EDIT: Just wanted to add that the 10 day MA = 1057 and 50 day MA = 1052.
This is a bearish squiggle count, which I think counts well.
It can either be a zigzag (a-b-c) or double ZZ (w-x-y) for minute [ii] or (a) of minute [ii] or possibly just a wave 2 of a series of nested 1-2s. Either way they both mean the same thing at this point. For the sake of simplicity, I will refer to it as an a-b-c zigzag.
On all charts above, I have placed the Fibonacci scale for waves a blue, wave i (red) of c and wave i (green) of v(red) of c.
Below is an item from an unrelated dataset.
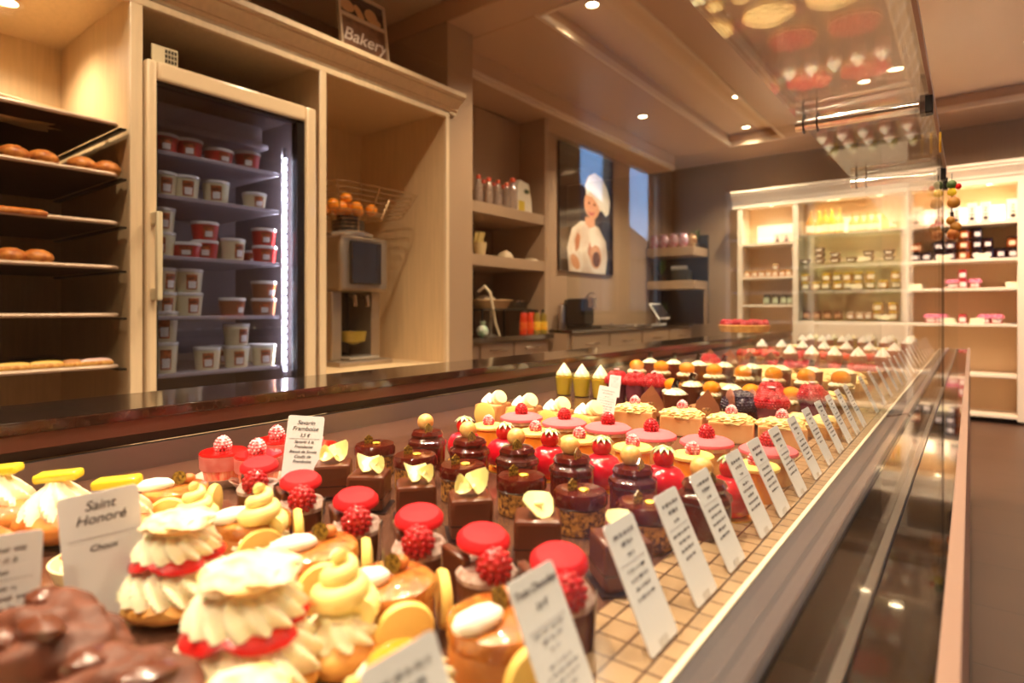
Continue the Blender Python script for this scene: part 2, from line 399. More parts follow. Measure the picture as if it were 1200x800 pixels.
def ecl(L=.13,r=.02):
    pts = [(0,-L/2+L*i/10,r*.9) for i in range(11)]; rs = [r*math.sqrt(max(.15,1-abs(2*i/10-1)**4)) for i in range(11)]
    return B().tube(pts,rs,16).me('dough'), B().tube([(0,p[1]*.93,p[2]+r*.35) for p in pts],[q*.84 for q in rs],16).me('icing')
e1,e2 = ecl()
for i,(px,mm,lb) in enumerate([(14,icing_y,'yellow iced eclair on the lowest tray, far left'),(54,icing_y,'yellow iced eclair with brown nibs on the lowest tray'),(84,icing_b,'coffee iced eclair on the lowest tray beside the pink one'),(112,icing_p,'pale pink iced eclair at the right end of the lowest tray')]):
    g = thing('eclair',lb,'eclair',shelf_pt(px,TT+tz[5]),0,'eclairs on the lowest bread tray'); g.scale=(.9,.9 if i!=2 else .5,.9)
    ob('dough',e1,choux_m,g); o=ob('icing',e2.copy(),mm,g); o.data.materials.clear(); o.data.materials.append(mm)
# paper bag heap on the topmost tray
bagm = M('wax_paper',(236,206,160),.35,bump=.5,bscale=12)
b = B().sph((0,0,.03),.1,(1.2,2.6,.42),4,.35,2.2,3)
g = tag(ob('folded_paper_bag',b,bagm,loc=(-2.86,.64,CZ+.72)),'crumpled pale paper bag lying on the topmost bread tray','paper bag')

# ---- fridge ----
FY0,FY1 = on_x(170,WC)[1], on_x(369,WC)[1]
FT = CZ+1.0; GY0, GY1 = on_x(183,WC)[1], on_x(357,WC)[1]; GT = CZ+.925; GB=.60
fr = thing('display_fridge','tall cream framed glass door fridge stacked with ice cream tubs','fridge',(-2.6,1.39,0))
def fp(n,b,m,p=None,lab=None): return ob(n,b,m,p or fr,loc=(0,0,0) if p else (2.6,-1.39,0),label=lab)
fin = M('fridge_interior',(104,90,92),.4,metal=.1); ivf = M('fridge_frame_paint',(234,208,170),.3,coat=.3)
fp('shell',B().bb(-3.38,-2.66,FY0,FY0+.02,.0,FT).bb(-3.38,-2.66,FY1-.02,FY1,.0,FT).bb(-3.38,-2.66,FY0+.02,FY1-.02,FT-.03,FT).bb(-3.38,-3.34,FY0+.02,FY1-.02,.0,FT-.03).bb(-3.34,-2.66,FY0+.02,FY1-.02,0,.5),fin)
door = fp('door',B().bb(-2.655,-2.585,FY0,GY0,.12,FT,.012).bb(-2.655,-2.585,GY1,FY1,.12,FT,.012).bb(-2.655,-2.585,GY0,GY1,GT,FT,.012).bb(-2.655,-2.585,GY0,GY1,.12,GB,.012),ivf)
o = fp('door_gasket',B().bb(-2.652,-2.60,GY0,GY0+.006,GB,GT).bb(-2.652,-2.60,GY1-.04,GY1,GB,GT).bb(-2.652,-2.60,GY0,GY1,GT-.012,GT),black,door)
o = fp('door_pane',B().bb(-2.628,-2.622,GY0+.006,GY1-.04,GB,GT-.012),G_frid,door)
hy = on_x(180,WC)[1]-.005
hz0,hz1 = zz(352,2.4),zz(250,2.4)
fp('handle',B().bb(-2.545,-2.52,FY0+.012,FY0+.035,hz0,hz1,.006).bb(-2.586,-2.53,FY0+.012,FY0+.035,hz1-.05,hz1,.005).bb(-2.586,-2.53,FY0+.012,FY0+.035,hz0,hz0+.05,.005),ivory,door)
fsh = [.675,.490,.232,-.026,-.272]
shm = M('fridge_shelf',(176,166,172),.25,metal=.2)
for z in fsh: fp('shelf',B().bb(-3.33,-2.70,FY0+.03,GY1-.07,CZ+z-.018,CZ+z,.004),shm)
fp('cooling_duct',B().bb(-3.33,-2.85,FY0+.03,GY1-.07,CZ+.83,CZ+.93,.02).bb(-3.0,-2.80,FY0+.03,GY1-.07,CZ+.80,CZ+.83,.01),shm)
ly = on_x(334,2.69)[1]
ledm = M('led_glow',(235,240,255),.5,emit=30,ergb=(240,240,255)); b = B()
for i in range(28): b.box((-2.685,ly,CZ-.29+i*.038),(.008,.008,.022),bev=.002)
fp('led_strip',b,ledm); fp('led_channel',B().bb(-2.70,-2.69,ly-.012,ly+.012,.62,CZ+.80),shm)
o = area((-2.72,ly-.03,CZ+.25),(PI/2,0,0),.05,1.0,5,(.98,.93,.96)); o.rotation_euler=(0,PI*.5,0)
l = o; l.rotation_euler = (math.radians(90),0,math.radians(25)) 
l.data.size=.03; l.data.size_y=1.05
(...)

Notice on the 5 min chart, there is practically a Fibonacci confluence at 1047. The confluence occurs where:
- wave v(red) of c = 1.618 x wave i(red) of c AND
- wave v(green) of wave v(red) of c = 1.618 x wave i(green) of wave v(red) of c
If price were to retrace to this level, it would breach the upper trend channel (blue) ever so slightly but still remain below the purple trendline (8/17, 9/2 and 10/2 lower channel line). So this is one possible target.
Now take a look at the 15 min chart. If wave c(blue) = 1.618 x wave a(blue), price would tap 1057. 1057 would also coincide with the 38.2% retracement of price from the 1101 high to 1029 low.
Just some things to think about.
Thanks, great food for thought. Whatever this wave is, the next one after this could be a doozy.